Definisi kedermawanan (Infaq) dijelaskan secara ekstensif, tidak hanya sebagai tindakan memberi, tetapi sebagai investasi spiritual. Al-Qur'an membandingkan sedekah dengan benih yang menghasilkan tujuh tangkai, di mana setiap tangkai memiliki seratus biji, menunjukkan penggandaan pahala yang tak terhingga. Ayat 267 dan seterusnya menekankan pentingnya berinfaq dari harta yang baik, bukan dari yang buruk.
Lebih dari sekadar Infaq, Surah Al-Baqarah memberikan definisi holistik tentang 'Al-Birr' (kebaikan yang sesungguhnya) pada Ayat 177. Kebaikan sejati bukanlah semata-mata menghadap ke arah Kiblat, tetapi terletak pada keyakinan (iman kepada Allah, Hari Akhir, Malaikat, Kitab, Nabi), serta tindakan nyata (memberikan harta kepada kerabat, anak yatim, orang miskin, menyelesaikan salat, menunaikan zakat), dan kesabaran di masa sulit. Ayat ini menyatukan ibadah ritual, akidah, dan etika sosial sebagai satu kesatuan tak terpisahkan dari kebaikan.
Dalam konteks pembangunan masyarakat yang rentan terhadap ancaman, Al-Baqarah menetapkan pedoman awal mengenai pertempuran (Jihad). Ayat 190-193 memberikan izin untuk berperang sebagai respons terhadap agresi, tetapi dengan batasan yang sangat jelas: jangan melampaui batas (melanggar perjanjian atau memulai peperangan). Tujuan dari pertempuran adalah menghilangkan fitnah (penganiayaan karena agama) dan menegakkan agama Allah.
Ayat-ayat ini menggarisbawahi bahwa Jihad dalam Islam bukan tentang penaklukan brutal, melainkan tentang pertahanan eksistensi, kebebasan beragama, dan penghapusan tirani. Batasan-batasan etika dalam perang, seperti larangan menyerang di bulan-bulan suci kecuali diserang terlebih dahulu, juga ditetapkan secara tegas, menunjukkan bahwa perang adalah upaya terakhir dan harus dilakukan dengan pengendalian moral yang ketat.
Salah satu keunikan Al-Baqarah adalah bagaimana ia mengulang tema-tema utama dalam berbagai konteks, memperkuat pesan inti surah.
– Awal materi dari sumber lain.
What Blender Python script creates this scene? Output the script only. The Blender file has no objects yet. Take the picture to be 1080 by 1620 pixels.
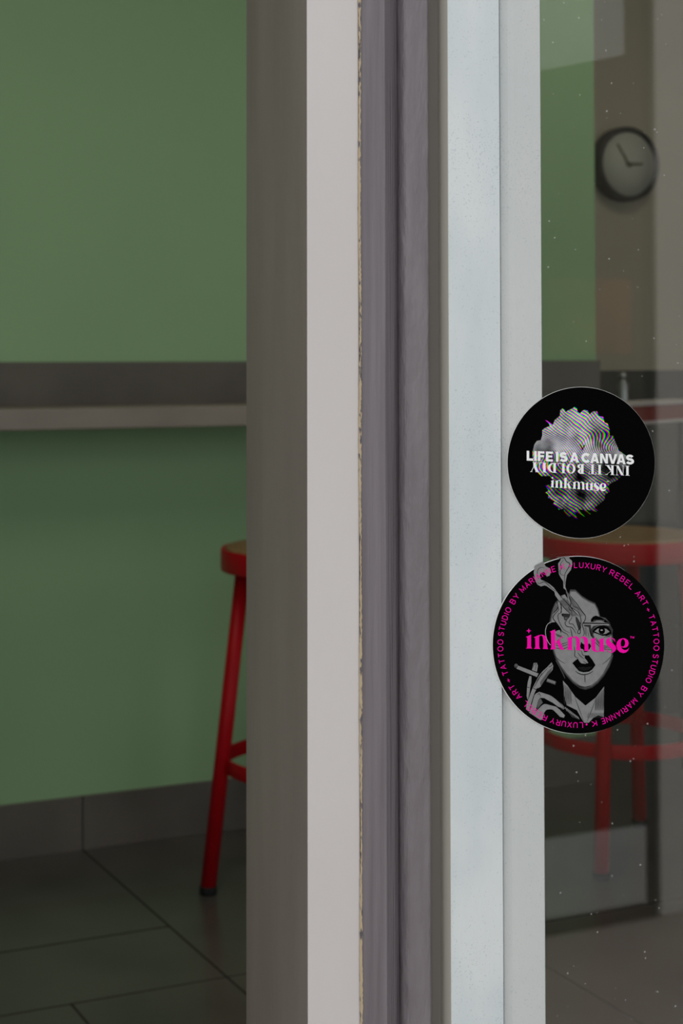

Surah ini berulang kali menantang pendengarnya untuk menggunakan akal. Ketika berbicara tentang Bani Israil, mereka dikritik karena "tidak menggunakan akal" (Ayat 44). Ketika membahas kebangkitan setelah kematian (Ayat 259), atau ketika Allah menunjukkan bukti kekuasaan-Nya di alam (Ayat 164), tujuannya adalah agar manusia merenung dan berpikir. Al-Baqarah mengajarkan bahwa iman harus didasarkan pada penalaran, bukan hanya emosi buta. Akal adalah alat untuk memahami tanda-tanda (ayat) yang Allah bentangkan di hadapan kita.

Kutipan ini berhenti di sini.